В три часа дня слева по курсу показался первый остров Сейшел — атолл Дени. Из воды возникли деревья, и постепенно проступила белая полоса низкого берега. А на горизонте уже появились острова Праслен и Силуэт. Через несколько часов я убедился в обманчивости первого впечатления. Казалось, что острова недалеко. Но шло время, наш кораблик торопился к ним уже шесть часов, а покрытые пятнами зелени гранитные вершины как будто и не придвигались. Наконец вдалеке возник и главный остров — Маэ.

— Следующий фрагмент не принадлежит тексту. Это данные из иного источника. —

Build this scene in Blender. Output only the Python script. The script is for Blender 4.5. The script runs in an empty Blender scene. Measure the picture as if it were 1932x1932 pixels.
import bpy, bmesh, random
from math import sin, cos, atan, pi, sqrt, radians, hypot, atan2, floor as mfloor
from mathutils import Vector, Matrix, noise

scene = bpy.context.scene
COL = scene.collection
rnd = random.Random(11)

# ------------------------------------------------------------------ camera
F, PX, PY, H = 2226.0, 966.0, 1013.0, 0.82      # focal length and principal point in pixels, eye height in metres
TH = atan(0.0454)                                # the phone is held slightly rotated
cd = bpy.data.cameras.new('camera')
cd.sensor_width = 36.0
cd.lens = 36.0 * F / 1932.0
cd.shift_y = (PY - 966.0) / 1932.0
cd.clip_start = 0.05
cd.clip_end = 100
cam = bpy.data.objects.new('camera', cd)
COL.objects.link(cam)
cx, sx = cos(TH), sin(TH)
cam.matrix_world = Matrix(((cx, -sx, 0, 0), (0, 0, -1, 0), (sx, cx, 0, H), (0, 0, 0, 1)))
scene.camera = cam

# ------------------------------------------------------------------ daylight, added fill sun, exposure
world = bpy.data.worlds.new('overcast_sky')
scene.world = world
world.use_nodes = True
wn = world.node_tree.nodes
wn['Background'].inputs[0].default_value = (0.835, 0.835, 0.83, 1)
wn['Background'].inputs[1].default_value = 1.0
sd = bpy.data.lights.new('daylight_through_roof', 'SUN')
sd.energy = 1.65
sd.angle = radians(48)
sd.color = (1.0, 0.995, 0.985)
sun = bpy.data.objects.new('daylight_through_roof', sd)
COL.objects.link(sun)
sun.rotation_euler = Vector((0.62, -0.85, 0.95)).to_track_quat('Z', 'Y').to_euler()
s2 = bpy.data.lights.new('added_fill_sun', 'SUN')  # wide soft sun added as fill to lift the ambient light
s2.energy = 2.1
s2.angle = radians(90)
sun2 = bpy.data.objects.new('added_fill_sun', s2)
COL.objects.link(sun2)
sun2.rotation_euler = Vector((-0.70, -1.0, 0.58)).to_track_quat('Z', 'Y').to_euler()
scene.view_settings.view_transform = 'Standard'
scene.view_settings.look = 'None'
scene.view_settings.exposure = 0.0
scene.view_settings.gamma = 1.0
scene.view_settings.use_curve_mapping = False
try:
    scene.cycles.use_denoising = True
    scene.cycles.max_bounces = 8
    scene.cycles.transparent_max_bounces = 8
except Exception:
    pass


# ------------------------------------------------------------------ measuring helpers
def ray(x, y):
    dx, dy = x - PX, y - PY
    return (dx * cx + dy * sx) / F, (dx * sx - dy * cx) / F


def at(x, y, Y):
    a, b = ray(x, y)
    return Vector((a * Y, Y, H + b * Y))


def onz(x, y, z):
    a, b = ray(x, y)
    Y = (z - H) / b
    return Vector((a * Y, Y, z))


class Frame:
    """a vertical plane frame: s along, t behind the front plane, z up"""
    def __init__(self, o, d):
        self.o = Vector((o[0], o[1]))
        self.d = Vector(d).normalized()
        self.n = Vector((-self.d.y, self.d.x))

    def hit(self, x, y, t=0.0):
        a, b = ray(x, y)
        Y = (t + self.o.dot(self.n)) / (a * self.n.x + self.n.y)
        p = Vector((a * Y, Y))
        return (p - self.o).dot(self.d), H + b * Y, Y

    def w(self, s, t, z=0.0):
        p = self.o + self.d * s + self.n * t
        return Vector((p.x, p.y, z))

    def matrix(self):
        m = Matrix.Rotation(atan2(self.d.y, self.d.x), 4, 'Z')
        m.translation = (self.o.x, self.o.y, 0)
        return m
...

Из воды то и дело выпархивают летучие рыбы. Выскочив, они расправляют длинные грудные плавники и летят. Затем, касаясь воды нижней частью хвоста, которая у них значительно длиннее верхней, рыбы работают ею как винтом, оставляя на воде дорожку, и снова летят. Скорость у них при этом как у автомобиля на хорошем шоссе.
Я впервые увидел, как прыгают, преследуя добычу, сарганы и пикируют в воду крачки. Перед носом корабля низко над волнами, почти касаясь их крыльями, кружится несколько темных буревестников. Они держатся парами. По воде пучками плывут саргассы.
На палубе собрались все, кто не занят в это время на вахте. Подходим к Маэ и ночь проведем на рейде Виктории, столицы Республики Сейшельские Острова. С острова пахнет пряностями. Сильнее всего ванилью, к ней примешиваются тонкий запах корицы и каких-то цветов. Аромат тропического острова мы начали улавливать за четыре-пять миль от берега. Нет, не все острова в океане так пахнут! Этот запах, который так запомнился по первому впечатлению, принадлежал именно Маэ. Загремел якорь. Мы стали на рейде Виктории.